L’Expert observe, conformément aux pièces fournies par la Requérante, qu’au moment du dépôt de la demande, le nom de domaine litigieux dirigeait les internautes vers un site Internet parking, par lequel le Défendeur est certainement rémunéré au clic, contenant des liens pointant vers des sites présentant et offrant des produits et services liées au domaine bancaire et financier.
L’Expert ne peut donc que constater que le nom de domaine litigieux a effectivement été utilisé par le Défendeur dans le seul but de détourner les internautes qui cherchaient à accéder aux sites exploités par la Requérante et plus particulièrement au site <creditmutuel.fr> sans qu’ils ne puissent trouver aucune information sur les services offerts par la Requérante et ce, afin de générer un trafic vers son site, constituant une source de revenus.
L’Expert estime par conséquent que l’utilisation faite par le Défendeur du nom de domaine litigieux crée un risque de confusion avec la marque CREDIT MUTUEL dans l’esprit des internautes.

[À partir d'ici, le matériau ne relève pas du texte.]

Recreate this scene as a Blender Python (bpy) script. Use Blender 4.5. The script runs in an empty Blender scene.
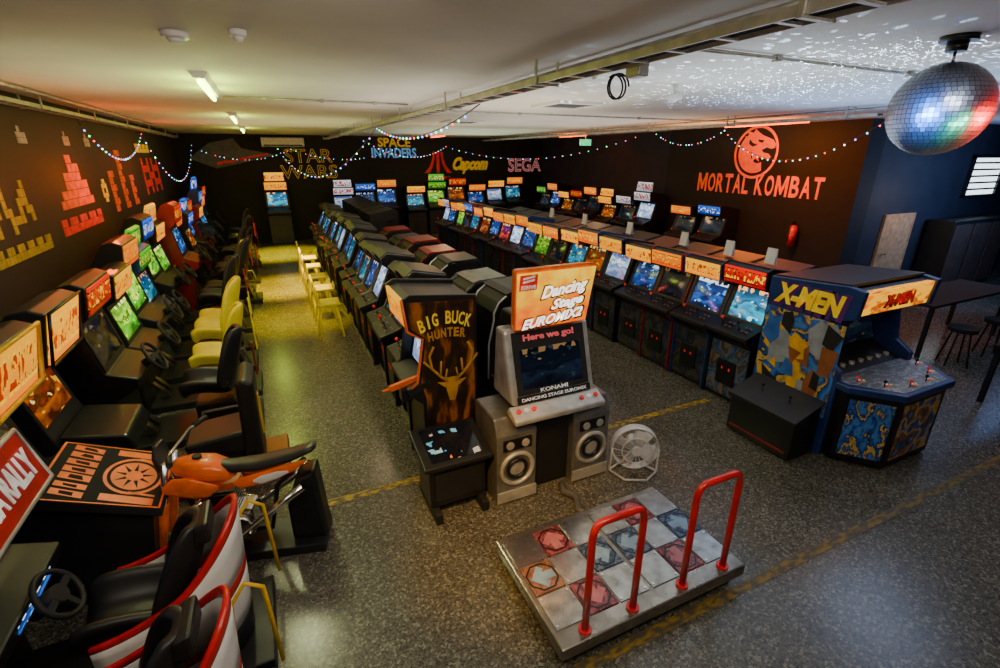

En revanche, le simple risque que le Défendeur puisse mettre en œuvre à l’encontre de la Requérante, à partir du nom de domaine litigieux, des pratiques de “phishing” ne peut pas être en soit considéré comme constitutif d’un usage de mauvaise foi en l’absence de preuves tangibles à cet effet.
Toutefois, le comportement du Défendeur qui vise à profiter de manière injustifiée de la renommée de la marque CREDIT MUTUEL, de la confusion créée notamment avec le nom de domaine <creditmutuel.fr> dans le but d’en tirer un profit commercial, est constitutif d’un acte de parasitisme en vertu des articles 1382 et suivants du Code Civil.
Conformément aux articles 20(b) et (c) du Règlement, l’Expert ordonne la transmission au profit du Requérant du nom de domaine <creditmuuel.fr>.